* Start RECORDED INFORMATION *

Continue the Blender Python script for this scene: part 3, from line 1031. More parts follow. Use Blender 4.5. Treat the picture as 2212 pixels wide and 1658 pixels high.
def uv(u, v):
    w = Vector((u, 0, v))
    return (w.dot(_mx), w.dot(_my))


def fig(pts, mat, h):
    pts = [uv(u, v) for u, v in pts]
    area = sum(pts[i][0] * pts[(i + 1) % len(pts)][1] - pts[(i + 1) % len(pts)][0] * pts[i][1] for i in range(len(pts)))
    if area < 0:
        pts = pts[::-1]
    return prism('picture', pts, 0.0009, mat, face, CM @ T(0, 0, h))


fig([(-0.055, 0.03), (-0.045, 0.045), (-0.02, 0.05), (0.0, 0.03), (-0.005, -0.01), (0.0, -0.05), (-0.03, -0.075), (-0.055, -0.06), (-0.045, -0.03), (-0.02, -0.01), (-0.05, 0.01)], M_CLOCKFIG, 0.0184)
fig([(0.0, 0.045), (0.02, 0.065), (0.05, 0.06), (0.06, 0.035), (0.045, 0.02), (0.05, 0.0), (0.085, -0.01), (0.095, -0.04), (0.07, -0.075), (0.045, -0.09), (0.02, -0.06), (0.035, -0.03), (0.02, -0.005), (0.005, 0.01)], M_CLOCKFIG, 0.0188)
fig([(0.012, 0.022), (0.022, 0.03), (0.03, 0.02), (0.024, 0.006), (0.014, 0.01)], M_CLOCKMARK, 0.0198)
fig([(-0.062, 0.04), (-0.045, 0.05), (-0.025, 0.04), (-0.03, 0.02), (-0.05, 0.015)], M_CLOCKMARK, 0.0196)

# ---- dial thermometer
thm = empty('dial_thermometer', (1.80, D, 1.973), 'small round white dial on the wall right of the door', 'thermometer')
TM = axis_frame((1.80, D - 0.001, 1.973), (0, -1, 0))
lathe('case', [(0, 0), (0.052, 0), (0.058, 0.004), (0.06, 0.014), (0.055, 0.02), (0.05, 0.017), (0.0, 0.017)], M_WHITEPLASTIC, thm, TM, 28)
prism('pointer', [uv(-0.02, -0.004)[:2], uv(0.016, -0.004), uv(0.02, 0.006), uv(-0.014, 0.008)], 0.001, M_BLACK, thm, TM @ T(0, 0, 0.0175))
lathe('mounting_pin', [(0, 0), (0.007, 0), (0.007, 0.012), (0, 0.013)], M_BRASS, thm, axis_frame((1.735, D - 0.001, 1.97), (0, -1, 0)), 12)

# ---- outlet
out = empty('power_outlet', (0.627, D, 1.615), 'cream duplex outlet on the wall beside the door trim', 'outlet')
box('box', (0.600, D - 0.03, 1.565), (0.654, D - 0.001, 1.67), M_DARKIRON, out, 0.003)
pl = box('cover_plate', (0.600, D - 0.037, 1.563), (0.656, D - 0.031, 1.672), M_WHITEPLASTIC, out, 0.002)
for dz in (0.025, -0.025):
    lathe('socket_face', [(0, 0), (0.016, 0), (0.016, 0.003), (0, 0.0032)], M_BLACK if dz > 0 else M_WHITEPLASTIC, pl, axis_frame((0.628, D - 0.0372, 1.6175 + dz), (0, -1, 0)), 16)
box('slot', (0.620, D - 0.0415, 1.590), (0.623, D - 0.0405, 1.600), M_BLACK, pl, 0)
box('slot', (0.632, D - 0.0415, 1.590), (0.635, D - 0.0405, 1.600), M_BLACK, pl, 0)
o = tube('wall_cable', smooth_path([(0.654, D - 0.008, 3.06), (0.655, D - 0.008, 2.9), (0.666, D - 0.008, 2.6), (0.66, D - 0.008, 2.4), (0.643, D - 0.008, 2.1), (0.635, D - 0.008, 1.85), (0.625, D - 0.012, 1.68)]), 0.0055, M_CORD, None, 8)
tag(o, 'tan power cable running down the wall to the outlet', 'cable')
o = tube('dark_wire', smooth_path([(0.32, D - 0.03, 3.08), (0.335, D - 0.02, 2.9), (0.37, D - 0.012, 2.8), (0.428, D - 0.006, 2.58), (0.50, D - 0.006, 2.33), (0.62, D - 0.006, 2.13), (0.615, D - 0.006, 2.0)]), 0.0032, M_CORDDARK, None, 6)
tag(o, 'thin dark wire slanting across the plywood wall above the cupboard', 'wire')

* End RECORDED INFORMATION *

Set down every line of the listing above again, exactly as given.

● **COMPLETED TASK**
Continue the Blender Python script for this scene: part 3, from line 1031. More parts follow. Use Blender 4.5. Treat the picture as 2212 pixels wide and 1658 pixels high.
def uv(u, v):
    w = Vector((u, 0, v))
    return (w.dot(_mx), w.dot(_my))


def fig(pts, mat, h):
    pts = [uv(u, v) for u, v in pts]
    area = sum(pts[i][0] * pts[(i + 1) % len(pts)][1] - pts[(i + 1) % len(pts)][0] * pts[i][1] for i in range(len(pts)))
    if area < 0:
        pts = pts[::-1]
    return prism('picture', pts, 0.0009, mat, face, CM @ T(0, 0, h))


fig([(-0.055, 0.03), (-0.045, 0.045), (-0.02, 0.05), (0.0, 0.03), (-0.005, -0.01), (0.0, -0.05), (-0.03, -0.075), (-0.055, -0.06), (-0.045, -0.03), (-0.02, -0.01), (-0.05, 0.01)], M_CLOCKFIG, 0.0184)
fig([(0.0, 0.045), (0.02, 0.065), (0.05, 0.06), (0.06, 0.035), (0.045, 0.02), (0.05, 0.0), (0.085, -0.01), (0.095, -0.04), (0.07, -0.075), (0.045, -0.09), (0.02, -0.06), (0.035, -0.03), (0.02, -0.005), (0.005, 0.01)], M_CLOCKFIG, 0.0188)
fig([(0.012, 0.022), (0.022, 0.03), (0.03, 0.02), (0.024, 0.006), (0.014, 0.01)], M_CLOCKMARK, 0.0198)
fig([(-0.062, 0.04), (-0.045, 0.05), (-0.025, 0.04), (-0.03, 0.02), (-0.05, 0.015)], M_CLOCKMARK, 0.0196)

# ---- dial thermometer
thm = empty('dial_thermometer', (1.80, D, 1.973), 'small round white dial on the wall right of the door', 'thermometer')
TM = axis_frame((1.80, D - 0.001, 1.973), (0, -1, 0))
lathe('case', [(0, 0), (0.052, 0), (0.058, 0.004), (0.06, 0.014), (0.055, 0.02), (0.05, 0.017), (0.0, 0.017)], M_WHITEPLASTIC, thm, TM, 28)
prism('pointer', [uv(-0.02, -0.004)[:2], uv(0.016, -0.004), uv(0.02, 0.006), uv(-0.014, 0.008)], 0.001, M_BLACK, thm, TM @ T(0, 0, 0.0175))
lathe('mounting_pin', [(0, 0), (0.007, 0), (0.007, 0.012), (0, 0.013)], M_BRASS, thm, axis_frame((1.735, D - 0.001, 1.97), (0, -1, 0)), 12)

# ---- outlet
out = empty('power_outlet', (0.627, D, 1.615), 'cream duplex outlet on the wall beside the door trim', 'outlet')
box('box', (0.600, D - 0.03, 1.565), (0.654, D - 0.001, 1.67), M_DARKIRON, out, 0.003)
pl = box('cover_plate', (0.600, D - 0.037, 1.563), (0.656, D - 0.031, 1.672), M_WHITEPLASTIC, out, 0.002)
for dz in (0.025, -0.025):
    lathe('socket_face', [(0, 0), (0.016, 0), (0.016, 0.003), (0, 0.0032)], M_BLACK if dz > 0 else M_WHITEPLASTIC, pl, axis_frame((0.628, D - 0.0372, 1.6175 + dz), (0, -1, 0)), 16)
box('slot', (0.620, D - 0.0415, 1.590), (0.623, D - 0.0405, 1.600), M_BLACK, pl, 0)
box('slot', (0.632, D - 0.0415, 1.590), (0.635, D - 0.0405, 1.600), M_BLACK, pl, 0)
o = tube('wall_cable', smooth_path([(0.654, D - 0.008, 3.06), (0.655, D - 0.008, 2.9), (0.666, D - 0.008, 2.6), (0.66, D - 0.008, 2.4), (0.643, D - 0.008, 2.1), (0.635, D - 0.008, 1.85), (0.625, D - 0.012, 1.68)]), 0.0055, M_CORD, None, 8)
tag(o, 'tan power cable running down the wall to the outlet', 'cable')
o = tube('dark_wire', smooth_path([(0.32, D - 0.03, 3.08), (0.335, D - 0.02, 2.9), (0.37, D - 0.012, 2.8), (0.428, D - 0.006, 2.58), (0.50, D - 0.006, 2.33), (0.62, D - 0.006, 2.13), (0.615, D - 0.006, 2.0)]), 0.0032, M_CORDDARK, None, 6)
tag(o, 'thin dark wire slanting across the plywood wall above the cupboard', 'wire')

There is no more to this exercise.